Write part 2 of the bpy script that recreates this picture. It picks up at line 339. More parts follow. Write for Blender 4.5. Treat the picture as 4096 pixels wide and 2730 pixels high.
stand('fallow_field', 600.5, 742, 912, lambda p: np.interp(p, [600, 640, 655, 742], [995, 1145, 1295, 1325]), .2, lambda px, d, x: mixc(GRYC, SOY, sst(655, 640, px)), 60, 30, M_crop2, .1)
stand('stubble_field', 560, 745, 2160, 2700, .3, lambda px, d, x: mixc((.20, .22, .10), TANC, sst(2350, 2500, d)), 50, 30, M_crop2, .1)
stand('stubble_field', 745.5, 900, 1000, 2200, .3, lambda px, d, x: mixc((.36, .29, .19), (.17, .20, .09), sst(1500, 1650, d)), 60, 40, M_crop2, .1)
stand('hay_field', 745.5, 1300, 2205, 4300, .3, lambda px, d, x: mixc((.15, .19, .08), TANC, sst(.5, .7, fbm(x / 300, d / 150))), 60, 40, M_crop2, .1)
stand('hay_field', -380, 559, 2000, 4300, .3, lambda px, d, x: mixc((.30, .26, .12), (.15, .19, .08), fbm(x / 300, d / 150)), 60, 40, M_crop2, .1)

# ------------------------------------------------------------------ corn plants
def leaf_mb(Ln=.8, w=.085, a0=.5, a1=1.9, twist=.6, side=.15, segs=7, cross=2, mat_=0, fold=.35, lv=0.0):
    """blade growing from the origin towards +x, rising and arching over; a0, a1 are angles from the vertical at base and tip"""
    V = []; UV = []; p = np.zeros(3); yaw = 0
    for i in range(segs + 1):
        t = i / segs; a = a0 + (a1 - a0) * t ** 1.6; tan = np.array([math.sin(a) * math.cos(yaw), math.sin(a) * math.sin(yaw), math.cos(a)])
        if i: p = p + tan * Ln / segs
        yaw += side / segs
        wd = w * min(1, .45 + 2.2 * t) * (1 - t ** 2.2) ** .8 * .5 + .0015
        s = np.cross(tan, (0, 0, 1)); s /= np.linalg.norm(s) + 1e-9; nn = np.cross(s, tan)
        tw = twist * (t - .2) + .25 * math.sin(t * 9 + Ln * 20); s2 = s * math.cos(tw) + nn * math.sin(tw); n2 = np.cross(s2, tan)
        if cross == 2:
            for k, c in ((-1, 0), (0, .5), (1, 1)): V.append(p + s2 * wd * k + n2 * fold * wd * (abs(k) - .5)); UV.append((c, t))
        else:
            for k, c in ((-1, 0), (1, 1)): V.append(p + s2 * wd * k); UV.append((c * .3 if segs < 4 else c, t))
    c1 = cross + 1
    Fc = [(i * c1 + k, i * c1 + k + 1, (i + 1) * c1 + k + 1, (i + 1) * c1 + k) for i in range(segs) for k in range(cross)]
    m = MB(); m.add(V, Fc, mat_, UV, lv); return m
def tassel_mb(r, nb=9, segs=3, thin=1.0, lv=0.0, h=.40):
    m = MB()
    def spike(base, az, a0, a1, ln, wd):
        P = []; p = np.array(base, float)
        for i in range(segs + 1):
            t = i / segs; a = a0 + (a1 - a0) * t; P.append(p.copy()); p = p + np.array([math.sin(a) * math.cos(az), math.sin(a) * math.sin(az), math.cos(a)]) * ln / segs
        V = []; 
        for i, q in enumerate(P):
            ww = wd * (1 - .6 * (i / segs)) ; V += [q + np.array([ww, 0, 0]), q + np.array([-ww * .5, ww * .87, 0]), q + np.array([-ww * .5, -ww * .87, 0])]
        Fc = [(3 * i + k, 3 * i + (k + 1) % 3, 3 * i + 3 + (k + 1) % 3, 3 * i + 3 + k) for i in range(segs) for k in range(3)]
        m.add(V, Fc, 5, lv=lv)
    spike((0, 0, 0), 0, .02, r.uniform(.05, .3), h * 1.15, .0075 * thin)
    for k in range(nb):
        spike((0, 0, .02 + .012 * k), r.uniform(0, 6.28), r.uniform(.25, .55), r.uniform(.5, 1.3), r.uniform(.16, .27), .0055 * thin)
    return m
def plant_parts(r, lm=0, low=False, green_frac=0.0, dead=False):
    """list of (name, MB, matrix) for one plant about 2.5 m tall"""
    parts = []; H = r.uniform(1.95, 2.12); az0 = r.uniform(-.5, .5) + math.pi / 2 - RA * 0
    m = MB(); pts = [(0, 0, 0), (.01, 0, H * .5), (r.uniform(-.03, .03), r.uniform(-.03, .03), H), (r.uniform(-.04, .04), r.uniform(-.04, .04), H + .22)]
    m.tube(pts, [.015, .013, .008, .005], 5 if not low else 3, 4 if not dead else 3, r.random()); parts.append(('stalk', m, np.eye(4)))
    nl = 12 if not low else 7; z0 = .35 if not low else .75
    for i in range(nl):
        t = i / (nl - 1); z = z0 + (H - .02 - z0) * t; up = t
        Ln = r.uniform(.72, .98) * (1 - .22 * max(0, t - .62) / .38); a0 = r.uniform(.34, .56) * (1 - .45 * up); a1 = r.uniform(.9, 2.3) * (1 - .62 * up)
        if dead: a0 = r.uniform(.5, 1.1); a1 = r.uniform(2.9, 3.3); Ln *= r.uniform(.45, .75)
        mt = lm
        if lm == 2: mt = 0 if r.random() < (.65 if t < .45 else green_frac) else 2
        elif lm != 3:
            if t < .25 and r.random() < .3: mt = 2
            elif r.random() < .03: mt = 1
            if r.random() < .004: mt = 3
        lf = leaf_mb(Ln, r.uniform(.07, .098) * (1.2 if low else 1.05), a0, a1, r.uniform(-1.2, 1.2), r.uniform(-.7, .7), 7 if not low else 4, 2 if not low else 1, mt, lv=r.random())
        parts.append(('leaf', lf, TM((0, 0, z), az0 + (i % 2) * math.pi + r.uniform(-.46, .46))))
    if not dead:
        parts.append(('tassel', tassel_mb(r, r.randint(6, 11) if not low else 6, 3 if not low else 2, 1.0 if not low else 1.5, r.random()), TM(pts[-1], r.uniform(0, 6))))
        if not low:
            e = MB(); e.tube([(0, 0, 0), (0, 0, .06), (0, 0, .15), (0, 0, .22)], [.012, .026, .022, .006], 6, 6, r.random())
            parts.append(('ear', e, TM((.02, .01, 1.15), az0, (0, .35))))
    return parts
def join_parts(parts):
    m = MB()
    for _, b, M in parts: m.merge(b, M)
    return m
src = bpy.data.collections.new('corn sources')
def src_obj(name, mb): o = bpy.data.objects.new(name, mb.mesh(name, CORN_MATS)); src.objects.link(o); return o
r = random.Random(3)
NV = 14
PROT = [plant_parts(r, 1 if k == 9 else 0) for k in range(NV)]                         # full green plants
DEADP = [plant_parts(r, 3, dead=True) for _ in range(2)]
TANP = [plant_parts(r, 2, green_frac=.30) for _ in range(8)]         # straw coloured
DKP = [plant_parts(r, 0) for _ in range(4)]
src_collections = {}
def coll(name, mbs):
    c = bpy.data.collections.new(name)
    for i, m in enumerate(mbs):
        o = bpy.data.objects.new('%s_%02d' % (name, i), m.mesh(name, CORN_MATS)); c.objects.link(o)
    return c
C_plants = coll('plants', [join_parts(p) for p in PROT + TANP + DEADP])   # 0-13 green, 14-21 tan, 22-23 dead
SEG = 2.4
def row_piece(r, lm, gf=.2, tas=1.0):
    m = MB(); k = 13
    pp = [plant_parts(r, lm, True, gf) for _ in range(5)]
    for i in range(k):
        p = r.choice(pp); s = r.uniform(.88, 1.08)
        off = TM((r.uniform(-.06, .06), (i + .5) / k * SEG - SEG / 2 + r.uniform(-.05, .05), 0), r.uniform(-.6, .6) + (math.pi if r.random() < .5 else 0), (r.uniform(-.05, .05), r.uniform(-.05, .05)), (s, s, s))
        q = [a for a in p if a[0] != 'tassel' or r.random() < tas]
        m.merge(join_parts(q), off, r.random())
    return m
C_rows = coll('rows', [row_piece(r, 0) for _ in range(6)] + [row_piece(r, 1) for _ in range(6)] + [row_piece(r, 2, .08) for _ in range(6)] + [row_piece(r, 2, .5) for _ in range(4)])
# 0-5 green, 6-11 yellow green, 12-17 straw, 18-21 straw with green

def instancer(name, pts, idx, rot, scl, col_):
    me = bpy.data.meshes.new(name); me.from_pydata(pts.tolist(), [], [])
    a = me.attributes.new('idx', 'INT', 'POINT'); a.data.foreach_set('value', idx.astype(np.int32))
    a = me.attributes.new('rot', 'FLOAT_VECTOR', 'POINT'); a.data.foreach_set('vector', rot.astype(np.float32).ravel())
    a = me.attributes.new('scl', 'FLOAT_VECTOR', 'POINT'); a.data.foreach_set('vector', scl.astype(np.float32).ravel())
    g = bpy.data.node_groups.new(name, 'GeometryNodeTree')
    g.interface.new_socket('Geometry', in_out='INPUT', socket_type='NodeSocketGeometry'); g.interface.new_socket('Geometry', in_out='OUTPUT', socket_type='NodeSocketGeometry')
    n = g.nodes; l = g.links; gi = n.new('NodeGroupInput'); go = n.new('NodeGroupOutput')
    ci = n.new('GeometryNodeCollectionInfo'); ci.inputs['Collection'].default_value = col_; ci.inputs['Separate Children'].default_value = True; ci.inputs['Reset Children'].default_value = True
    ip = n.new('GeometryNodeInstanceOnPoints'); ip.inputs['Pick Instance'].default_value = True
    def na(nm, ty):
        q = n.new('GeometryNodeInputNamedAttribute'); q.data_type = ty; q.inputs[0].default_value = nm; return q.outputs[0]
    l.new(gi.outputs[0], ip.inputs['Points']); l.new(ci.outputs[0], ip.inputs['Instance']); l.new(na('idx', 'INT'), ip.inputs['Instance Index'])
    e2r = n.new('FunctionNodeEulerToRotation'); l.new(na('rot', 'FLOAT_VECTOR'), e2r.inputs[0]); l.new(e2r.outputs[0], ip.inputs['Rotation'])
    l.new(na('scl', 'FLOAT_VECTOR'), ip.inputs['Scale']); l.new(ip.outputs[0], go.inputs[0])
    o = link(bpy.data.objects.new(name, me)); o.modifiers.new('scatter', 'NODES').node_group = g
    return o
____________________
Looking at the material above, please copy exactly every line from its first line through the line containing "stand('hay_field', -380, 559, 2000, 4300, .3, lambda", with both ends included and nothing else.

■ **Output of the exercise**:
Write part 2 of the bpy script that recreates this picture. It picks up at line 339. More parts follow. Write for Blender 4.5. Treat the picture as 4096 pixels wide and 2730 pixels high.
stand('fallow_field', 600.5, 742, 912, lambda p: np.interp(p, [600, 640, 655, 742], [995, 1145, 1295, 1325]), .2, lambda px, d, x: mixc(GRYC, SOY, sst(655, 640, px)), 60, 30, M_crop2, .1)
stand('stubble_field', 560, 745, 2160, 2700, .3, lambda px, d, x: mixc((.20, .22, .10), TANC, sst(2350, 2500, d)), 50, 30, M_crop2, .1)
stand('stubble_field', 745.5, 900, 1000, 2200, .3, lambda px, d, x: mixc((.36, .29, .19), (.17, .20, .09), sst(1500, 1650, d)), 60, 40, M_crop2, .1)
stand('hay_field', 745.5, 1300, 2205, 4300, .3, lambda px, d, x: mixc((.15, .19, .08), TANC, sst(.5, .7, fbm(x / 300, d / 150))), 60, 40, M_crop2, .1)
stand('hay_field', -380, 559, 2000, 4300, .3, lambda px, d, x: mixc((.30, .26, .12), (.15, .19, .08), fbm(x / 300, d / 150)), 60, 40, M_crop2, .1)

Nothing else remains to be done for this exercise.